HC Deb 26 November 2002 vol 395 cc155-6
37. Hugh Bayley (City of York)

What research her Department has carried out into the reasons why some witnesses fail to testify in court. [81467]

The Parliamentary Secretary, Lord Chancellor's Department (Yvette Cooper)

The Government have carried out considerable research on this issue, much of it led by the Home Office, although it is used across Departments involved in the criminal justice system. The Lord Chancellor's Department is currently looking at new research into why trials are ineffective and do not go ahead on the day, including the reasons why witnesses do not attend.

Hugh Bayley

York Women's Aid tells me that six of its clients in the past year have withdrawn witness statements that they have made to the police against men who use violence against them.
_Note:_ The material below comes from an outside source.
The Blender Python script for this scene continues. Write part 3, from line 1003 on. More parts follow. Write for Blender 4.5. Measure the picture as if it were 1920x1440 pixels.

The longer the wait between the man being charged and the case coming to court, the more likely a woman is to be harassed and intimidated into withdrawing her evidence. What are the Government going to do to bring domestic violence cases before the courts more speedily to avoid that problem, thus ensuring that women who have been subjected to violence get justice?

Yvette Cooper

My hon. Friend is right to point to problems of delay and intimidation for witnesses. Those are both reasons why witnesses often do not give evidence in the end, and cases can fall apart as a result. There are particular problems in cases of domestic violence, given the relationship between the person who has suffered the violence and the perpetrator, which can make matters more difficult. That is why we are considering not simply reducing unacceptable delays across the board, but measures relating specifically to domestic violence, and why the Government are working on proposals for a White Paper in due course.

Mr. David Heath (Somerton and Frome)

The Government are right to identify intimidation of and reprisals against witnesses as a serious matter. In the Government's preparations for legislation to deal with the problem, will the hon. Lady include research among local authorities and parliamentarians with experience of these matters? Can she say what the likely timetable is for the introduction of the victims and witnesses Bill, and whether the antisocial behaviour Bill will include procedural changes to free tenants and others who wish to lay information without threat of reprisal?

Yvette Cooper

As the hon. Gentleman is aware, the Criminal Justice Bill has already been published and includes improvements to support for witnesses. He is right to say that there is also a considerable amount of work going on in support of victims and witnesses across government and across the criminal justice system—for example, work in the courts includes equipment for those who are vulnerable and for intimidated witnesses to be able to give evidence through the Crown court. We are keen to include any representations from hon. Members across the House, and if the hon. Gentleman has particular views or examples, it would be helpful if he passed them to us and also to the Home Office.

Mr. David Kidney (Stafford)

May I invite my hon. Friend to extend the current research that she mentioned to include an examination of a scheme at Stafford, where there is a support scheme for witnesses and antisocial behaviour cases? I have seen for myself that witnesses feel supported, they feel that they are mutually backing each other up, they obtain information about the cases, and they go to court believing that what they are doing is right and is valued. Will my hon. Friend consider whether such a scheme could be replicated across the country, with the beneficial effect of more witnesses turning up to give evidence?

Yvette Cooper

I certainly would be interested to see the example that my hon. Friend described. He may be aware that the Crown Prosecution Service estimates that 30,000 cases each year do not go ahead because victims or witnesses are not prepared to give evidence, so we would be interested in any measures that are helping to improve the position. At present, all sorts of support for victims and witnesses is provided by volunteers across the country, so anything that allows communities to provide support and witnesses to provide support for each other would be extremely interesting to look at.